Sometimes it pays to take a blind chance. I bought the 2005 album Amos Lee after seeing an ad in The Oxford American’s excellent annual music issue; whatever that ad promised, it made me curious, and I was in the mood for something new. The minute I slid that CD into my stereo system and heard “Keep It Loose, Keep It Tight,” I knew I’d hit the jackpot.

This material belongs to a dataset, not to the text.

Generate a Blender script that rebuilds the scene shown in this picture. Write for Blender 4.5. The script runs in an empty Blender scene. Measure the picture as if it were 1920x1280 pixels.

Amos first got “discovered” opening for Norah Jones, and he’s been lucky enough to piggyback on her success. Like hers, his music straddles a lot of genres: folk, rock, gospel, blues, country, even funk and ragtime. And like Norah Jones, Amos Lee could be called middle-of-the-road. (Yeah, yeah, yeah, shoot me now.) His approach is sensitive but not confessional, uplifting but not overtly spiritual, politically liberal but not confrontational. But his music is also incredibly tuneful, rhythmic, and above all sincere – and that counts for a lot with me. The arrangements are tactful, low-key, with just a few musicians and no fancy studio effects. And then there’s Amos’s supple, mellow, earnest voice -- for that alone I could listen to this music for hours.

Yeah, there are some politics in “Keep It Loose, Keep It Tight” -- but who could argue with lines like, “But the people on the street / Out on buses or on feet / We all got the same blood flow.” Besides, this all-men-are-brothers philosophy totally rings true, coming from a multi-racial dude who grew up poor in a tough Philly neighborhood. I like to think that this track's loping rhythms and laid-back acoustic arrangement are the “keep it loose” half of the equation, while Amos’ glorious scat-like singing is the “keep it tight” half.

To me, this song is all about striking balance, learning how to find your equilibrium, whether it’s an uncomfortable encounter with the landlord or a hopeless affection for a girl who may not be faithful to him (“I’m in love with a girl who’s in love with the world / Though I can’t help but follow”). Whichever he’s facing, Amos reasons, he needs to learn to let go, not to pin his heart on false dreams – those “over the rainbow” illusions society sells us. Don’t expect him to rage against anything; that’s not Amos Lee’s style. He’ll just shimmy his voice over the rainbow for a wistful moment, then slide back down to earth.

Lyrics? Usually I’m drawn to clever lyrics, but Amos Lee tends to be more inarticulate and vague -- that’s the way people talk when they’re sincere, after all. Still, there are some subtle beauties if you listen carefully. I love the bridge, where the song completely hushes down to focus attention on Amos' nugget of wisdom. The first time around, pondering the lust for fame and fortune, he advises us, “Sometimes we forget what we got / Who we are, and who we are not”; but the second time around, just by changing a few pronouns, it becomes a statement about not trying to own the people you love: “Sometimes we forget who we got / Who they are, or who they are not.” His voice hovers so tenderly over these simple words, it goes straight to my heart. That’s the kind of gold worth finding.